__What is needed__
Can you print the data exactly and leave out each image?
--------------------
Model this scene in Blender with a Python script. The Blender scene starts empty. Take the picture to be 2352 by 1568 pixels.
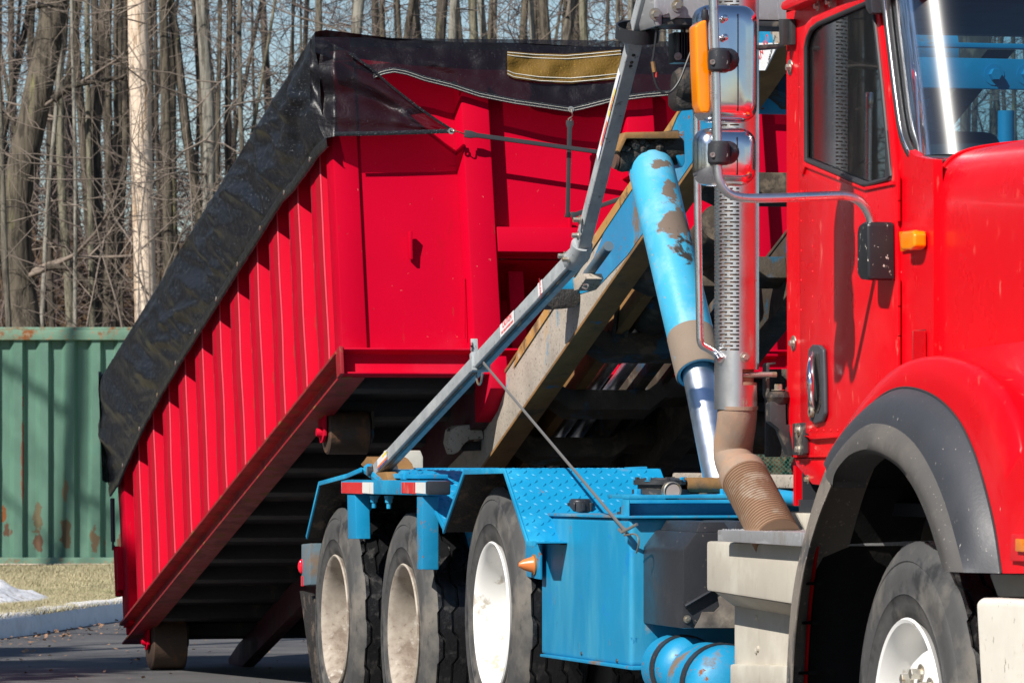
import bpy, bmesh, math, random
from mathutils import Vector, Matrix, noise
random.seed(7)
R = math.radians
SC = bpy.context.scene
COL = SC.collection
# ------------------------------------------------------------ camera, sky, sun, exposure
F = 11000.0                      # focal length in reference units (picture 2352 wide)
TH = math.atan(2676.0 / F)       # angle between the truck's axis and the view
CAM = Vector((0, 0, 1.29))
FWD = Vector((-math.cos(TH), math.sin(TH), 0))
RGT = Vector((math.sin(TH), math.cos(TH), 0))
UP = Vector((0, 0, 1))
HX, HY = 1176.0, 1028.0
cd = bpy.data.cameras.new('camera')
cam = bpy.data.objects.new('camera', cd)
COL.objects.link(cam)
cam.location = CAM
cam.rotation_euler = FWD.to_track_quat('-Z', 'Y').to_euler()
cd.sensor_width = 36
cd.lens = 36 * F / 2352
cd.shift_y = (HY - 784) / 2352
cd.clip_start = 0.5
cd.clip_end = 900
cd.dof.use_dof = True
cd.dof.focus_distance = 18.5
cd.dof.aperture_fstop = 20
SC.camera = cam
SUN = Vector((0.75, -1.0, 1.05)).normalized()
w = bpy.data.worlds.new('World')
SC.world = w
w.use_nodes = True
nt = w.node_tree
bg = nt.nodes['Background']
sk = nt.nodes.new('ShaderNodeTexSky')
sk.sky_type = 'NISHITA'
sk.sun_disc = False
sk.sun_elevation = math.asin(SUN.z)
sk.sun_rotation = math.atan2(SUN.x, SUN.y)
sk.air_density = 1.0
sk.dust_density = 0.2
sk.ozone_density = 3.5
nt.links.new(sk.outputs[0], bg.inputs[0])
bg.inputs[1].default_value = 0.075
ld = bpy.data.lights.new('sun', 'SUN')
ld.energy = 5.0
ld.angle = R(0.53)
ld.color = (1.0, 0.95, 0.88)
lo = bpy.data.objects.new('sun', ld)
COL.objects.link(lo)
lo.rotation_euler = SUN.to_track_quat('Z', 'Y').to_euler()
SC.view_settings.view_transform = 'Standard'
SC.view_settings.look = 'None'
SC.view_settings.gamma = 1
SC.view_settings.exposure = 0.4
SC.view_settings.use_curve_mapping = False
SC.render.engine = 'CYCLES'
SC.cycles.max_bounces = 8
SC.cycles.diffuse_bounces = 3
SC.cycles.transparent_max_bounces = 16

# ------------------------------------------------------------ geometry helpers
def ray(px, py):
    return FWD + RGT * ((px - HX) / F) + UP * ((HY - py) / F)
def onplane(px, py, p0, n):
    d = ray(px, py)
    return CAM + d * ((p0 - CAM).dot(n) / d.dot(n))
def sy(px, py, y): return onplane(px, py, Vector((0, y, 0)), Vector((0, 1, 0)))
def sx(px, py, x): return onplane(px, py, Vector((x, 0, 0)), Vector((1, 0, 0)))
def sz(px, py, z): return onplane(px, py, Vector((0, 0, z)), Vector((0, 0, 1)))
def at(px, py, Y): return CAM + ray(px, py) * Y
def cw(X, Y, z): return Vector((0, 0, z)) + RGT * X + FWD * Y      # camera-heading ground coordinates
def lerp(a, b, t): return a + (b - a) * t
def clamp(x): return max(0.0, min(1.0, x))
def interp(pts, x):
    if x <= pts[0][0]: return pts[0][1]
    for (a, b), (c, d) in zip(pts, pts[1:]):
        if x <= c: return b + (d - b) * (x - a) / (c - a)
    return pts[-1][1]
def resample(pts, n):
    L = [0]
    for a, b in zip(pts, pts[1:]): L.append(L[-1] + (b - a).length)
    out = []
    for i in range(n):
        s = L[-1] * i / (n - 1); k = 0
        while k < len(L) - 2 and L[k + 1] < s: k += 1
        d = L[k + 1] - L[k]
        out.append(pts[k].lerp(pts[k + 1], (s - L[k]) / d if d else 0))
    return out
def smooth(pts, n=3):
    P = [Vector(p) for p in pts]
    for _ in range(n):
        Q = [P[0]]
        for a, b in zip(P, P[1:]):
            Q += [a.lerp(b, .25), a.lerp(b, .75)]
        Q.append(P[-1]); P = Q
    return P
def smooth2(pts, n=2):
    return [(p.x, p.y) for p in smooth([Vector((a, b, 0)) for a, b in pts], n)]

def rootloc(o):
    v = Vector((0, 0, 0))
    while o is not None:
        v += o.location; o = o.parent
    return v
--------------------
__Written response__
Model this scene in Blender with a Python script. The Blender scene starts empty. Take the picture to be 2352 by 1568 pixels.
import bpy, bmesh, math, random
from mathutils import Vector, Matrix, noise
random.seed(7)
R = math.radians
SC = bpy.context.scene
COL = SC.collection
# ------------------------------------------------------------ camera, sky, sun, exposure
F = 11000.0                      # focal length in reference units (picture 2352 wide)
TH = math.atan(2676.0 / F)       # angle between the truck's axis and the view
CAM = Vector((0, 0, 1.29))
FWD = Vector((-math.cos(TH), math.sin(TH), 0))
RGT = Vector((math.sin(TH), math.cos(TH), 0))
UP = Vector((0, 0, 1))
HX, HY = 1176.0, 1028.0
cd = bpy.data.cameras.new('camera')
cam = bpy.data.objects.new('camera', cd)
COL.objects.link(cam)
cam.location = CAM
cam.rotation_euler = FWD.to_track_quat('-Z', 'Y').to_euler()
cd.sensor_width = 36
cd.lens = 36 * F / 2352
cd.shift_y = (HY - 784) / 2352
cd.clip_start = 0.5
cd.clip_end = 900
cd.dof.use_dof = True
cd.dof.focus_distance = 18.5
cd.dof.aperture_fstop = 20
SC.camera = cam
SUN = Vector((0.75, -1.0, 1.05)).normalized()
w = bpy.data.worlds.new('World')
SC.world = w
w.use_nodes = True
nt = w.node_tree
bg = nt.nodes['Background']
sk = nt.nodes.new('ShaderNodeTexSky')
sk.sky_type = 'NISHITA'
sk.sun_disc = False
sk.sun_elevation = math.asin(SUN.z)
sk.sun_rotation = math.atan2(SUN.x, SUN.y)
sk.air_density = 1.0
sk.dust_density = 0.2
sk.ozone_density = 3.5
nt.links.new(sk.outputs[0], bg.inputs[0])
bg.inputs[1].default_value = 0.075
ld = bpy.data.lights.new('sun', 'SUN')
ld.energy = 5.0
ld.angle = R(0.53)
ld.color = (1.0, 0.95, 0.88)
lo = bpy.data.objects.new('sun', ld)
COL.objects.link(lo)
lo.rotation_euler = SUN.to_track_quat('Z', 'Y').to_euler()
SC.view_settings.view_transform = 'Standard'
SC.view_settings.look = 'None'
SC.view_settings.gamma = 1
SC.view_settings.exposure = 0.4
SC.view_settings.use_curve_mapping = False
SC.render.engine = 'CYCLES'
SC.cycles.max_bounces = 8
SC.cycles.diffuse_bounces = 3
SC.cycles.transparent_max_bounces = 16

# ------------------------------------------------------------ geometry helpers
def ray(px, py):
    return FWD + RGT * ((px - HX) / F) + UP * ((HY - py) / F)
def onplane(px, py, p0, n):
    d = ray(px, py)
    return CAM + d * ((p0 - CAM).dot(n) / d.dot(n))
def sy(px, py, y): return onplane(px, py, Vector((0, y, 0)), Vector((0, 1, 0)))
def sx(px, py, x): return onplane(px, py, Vector((x, 0, 0)), Vector((1, 0, 0)))
def sz(px, py, z): return onplane(px, py, Vector((0, 0, z)), Vector((0, 0, 1)))
def at(px, py, Y): return CAM + ray(px, py) * Y
def cw(X, Y, z): return Vector((0, 0, z)) + RGT * X + FWD * Y      # camera-heading ground coordinates
def lerp(a, b, t): return a + (b - a) * t
def clamp(x): return max(0.0, min(1.0, x))
def interp(pts, x):
    if x <= pts[0][0]: return pts[0][1]
    for (a, b), (c, d) in zip(pts, pts[1:]):
        if x <= c: return b + (d - b) * (x - a) / (c - a)
    return pts[-1][1]
def resample(pts, n):
    L = [0]
    for a, b in zip(pts, pts[1:]): L.append(L[-1] + (b - a).length)
    out = []
    for i in range(n):
        s = L[-1] * i / (n - 1); k = 0
        while k < len(L) - 2 and L[k + 1] < s: k += 1
        d = L[k + 1] - L[k]
        out.append(pts[k].lerp(pts[k + 1], (s - L[k]) / d if d else 0))
    return out
def smooth(pts, n=3):
    P = [Vector(p) for p in pts]
    for _ in range(n):
        Q = [P[0]]
        for a, b in zip(P, P[1:]):
            Q += [a.lerp(b, .25), a.lerp(b, .75)]
        Q.append(P[-1]); P = Q
    return P
def smooth2(pts, n=2):
    return [(p.x, p.y) for p in smooth([Vector((a, b, 0)) for a, b in pts], n)]

def rootloc(o):
    v = Vector((0, 0, 0))
    while o is not None:
        v += o.location; o = o.parent
    return v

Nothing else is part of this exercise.